Rows from a 3D scene dataset
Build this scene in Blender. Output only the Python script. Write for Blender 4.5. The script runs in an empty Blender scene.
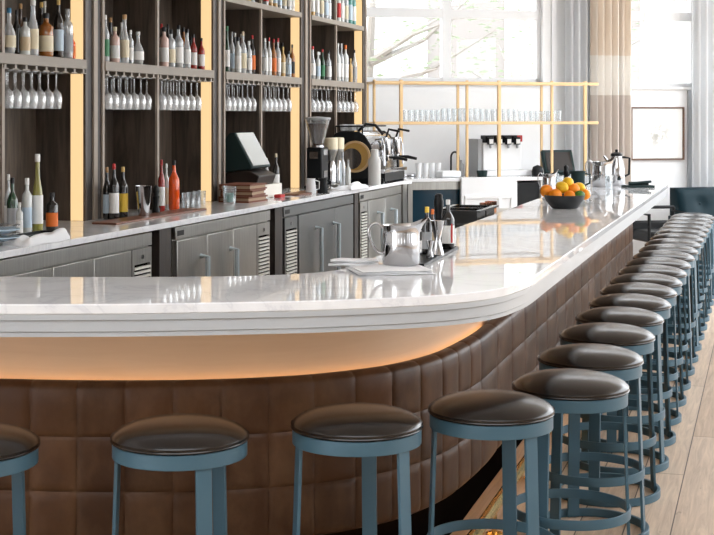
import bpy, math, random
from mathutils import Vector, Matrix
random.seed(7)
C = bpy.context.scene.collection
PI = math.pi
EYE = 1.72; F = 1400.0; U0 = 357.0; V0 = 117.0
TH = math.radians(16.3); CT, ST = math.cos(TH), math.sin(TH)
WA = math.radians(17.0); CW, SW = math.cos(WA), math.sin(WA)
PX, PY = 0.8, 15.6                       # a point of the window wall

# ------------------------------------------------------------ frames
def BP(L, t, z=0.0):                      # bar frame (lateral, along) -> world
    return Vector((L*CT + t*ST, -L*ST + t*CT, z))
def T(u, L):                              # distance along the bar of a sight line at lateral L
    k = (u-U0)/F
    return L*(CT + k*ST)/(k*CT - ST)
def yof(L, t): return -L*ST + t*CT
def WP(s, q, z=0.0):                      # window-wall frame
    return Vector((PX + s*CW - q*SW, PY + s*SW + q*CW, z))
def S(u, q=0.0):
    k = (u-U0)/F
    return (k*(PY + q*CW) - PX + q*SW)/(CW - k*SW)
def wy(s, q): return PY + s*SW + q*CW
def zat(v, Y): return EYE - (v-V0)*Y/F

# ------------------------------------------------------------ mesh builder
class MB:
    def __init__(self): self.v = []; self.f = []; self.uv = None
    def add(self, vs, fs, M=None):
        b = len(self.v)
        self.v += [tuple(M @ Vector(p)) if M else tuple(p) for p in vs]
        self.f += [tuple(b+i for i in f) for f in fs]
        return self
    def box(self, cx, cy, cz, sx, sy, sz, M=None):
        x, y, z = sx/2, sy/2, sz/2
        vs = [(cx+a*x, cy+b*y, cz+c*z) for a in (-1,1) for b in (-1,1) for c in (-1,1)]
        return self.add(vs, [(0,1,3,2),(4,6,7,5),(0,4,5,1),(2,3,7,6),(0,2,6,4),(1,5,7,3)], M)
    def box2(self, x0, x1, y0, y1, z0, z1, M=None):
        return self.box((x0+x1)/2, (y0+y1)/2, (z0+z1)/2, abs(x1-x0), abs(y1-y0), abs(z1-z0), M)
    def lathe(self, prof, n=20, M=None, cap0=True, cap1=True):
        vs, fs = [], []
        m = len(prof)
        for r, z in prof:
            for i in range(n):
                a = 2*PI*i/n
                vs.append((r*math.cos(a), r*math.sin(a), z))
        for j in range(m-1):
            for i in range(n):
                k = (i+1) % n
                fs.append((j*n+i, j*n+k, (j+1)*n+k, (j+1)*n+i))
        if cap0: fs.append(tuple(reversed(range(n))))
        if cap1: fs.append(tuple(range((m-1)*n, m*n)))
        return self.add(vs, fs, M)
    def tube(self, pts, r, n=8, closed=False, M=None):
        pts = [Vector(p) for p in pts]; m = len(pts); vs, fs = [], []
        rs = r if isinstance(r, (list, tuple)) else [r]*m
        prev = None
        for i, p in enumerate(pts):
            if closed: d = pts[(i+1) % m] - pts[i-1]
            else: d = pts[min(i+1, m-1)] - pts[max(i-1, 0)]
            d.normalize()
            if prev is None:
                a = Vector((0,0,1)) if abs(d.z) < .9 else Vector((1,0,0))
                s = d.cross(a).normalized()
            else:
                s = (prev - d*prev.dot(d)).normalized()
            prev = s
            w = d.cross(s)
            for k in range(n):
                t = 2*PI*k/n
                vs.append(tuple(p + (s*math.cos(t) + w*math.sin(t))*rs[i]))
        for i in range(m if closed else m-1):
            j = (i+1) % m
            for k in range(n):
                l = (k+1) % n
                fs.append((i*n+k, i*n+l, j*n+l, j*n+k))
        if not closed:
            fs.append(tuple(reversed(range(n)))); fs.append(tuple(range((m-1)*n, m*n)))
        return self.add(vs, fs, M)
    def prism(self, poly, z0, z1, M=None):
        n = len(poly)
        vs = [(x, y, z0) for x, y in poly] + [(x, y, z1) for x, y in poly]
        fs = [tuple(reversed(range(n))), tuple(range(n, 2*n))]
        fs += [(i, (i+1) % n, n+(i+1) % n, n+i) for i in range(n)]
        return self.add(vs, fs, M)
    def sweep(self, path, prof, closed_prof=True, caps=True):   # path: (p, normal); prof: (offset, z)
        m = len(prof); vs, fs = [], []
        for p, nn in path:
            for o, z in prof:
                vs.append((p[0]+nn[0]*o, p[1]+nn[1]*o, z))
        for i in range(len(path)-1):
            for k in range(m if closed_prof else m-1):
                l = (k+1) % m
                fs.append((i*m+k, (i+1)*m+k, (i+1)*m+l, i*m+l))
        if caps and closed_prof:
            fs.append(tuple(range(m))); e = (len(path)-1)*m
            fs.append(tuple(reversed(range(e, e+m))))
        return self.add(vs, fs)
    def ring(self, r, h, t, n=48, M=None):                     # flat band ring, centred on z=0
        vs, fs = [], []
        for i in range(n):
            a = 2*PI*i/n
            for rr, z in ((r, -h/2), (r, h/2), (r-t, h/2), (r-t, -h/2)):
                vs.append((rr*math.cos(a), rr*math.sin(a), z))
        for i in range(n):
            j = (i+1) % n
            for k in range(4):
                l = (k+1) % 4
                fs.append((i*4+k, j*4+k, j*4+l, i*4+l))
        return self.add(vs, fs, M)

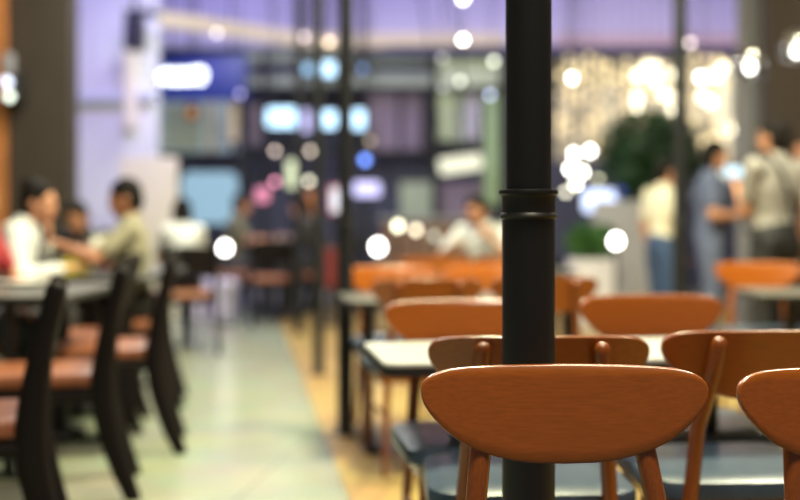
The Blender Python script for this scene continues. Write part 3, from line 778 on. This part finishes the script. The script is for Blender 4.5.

• **Short exercise**: Starting at the top of the listing above, reproduce each line up to and including the one with "def zat(v, Y): return EYE - (v-V0)*Y/F"; omit the pictures.

• **Task result**:
Build this scene in Blender. Output only the Python script. Write for Blender 4.5. The script runs in an empty Blender scene.
import bpy, math, random
from mathutils import Vector, Matrix
random.seed(7)
C = bpy.context.scene.collection
PI = math.pi
EYE = 1.72; F = 1400.0; U0 = 357.0; V0 = 117.0
TH = math.radians(16.3); CT, ST = math.cos(TH), math.sin(TH)
WA = math.radians(17.0); CW, SW = math.cos(WA), math.sin(WA)
PX, PY = 0.8, 15.6                       # a point of the window wall

# ------------------------------------------------------------ frames
def BP(L, t, z=0.0):                      # bar frame (lateral, along) -> world
    return Vector((L*CT + t*ST, -L*ST + t*CT, z))
def T(u, L):                              # distance along the bar of a sight line at lateral L
    k = (u-U0)/F
    return L*(CT + k*ST)/(k*CT - ST)
def yof(L, t): return -L*ST + t*CT
def WP(s, q, z=0.0):                      # window-wall frame
    return Vector((PX + s*CW - q*SW, PY + s*SW + q*CW, z))
def S(u, q=0.0):
    k = (u-U0)/F
    return (k*(PY + q*CW) - PX + q*SW)/(CW - k*SW)
def wy(s, q): return PY + s*SW + q*CW
def zat(v, Y): return EYE - (v-V0)*Y/F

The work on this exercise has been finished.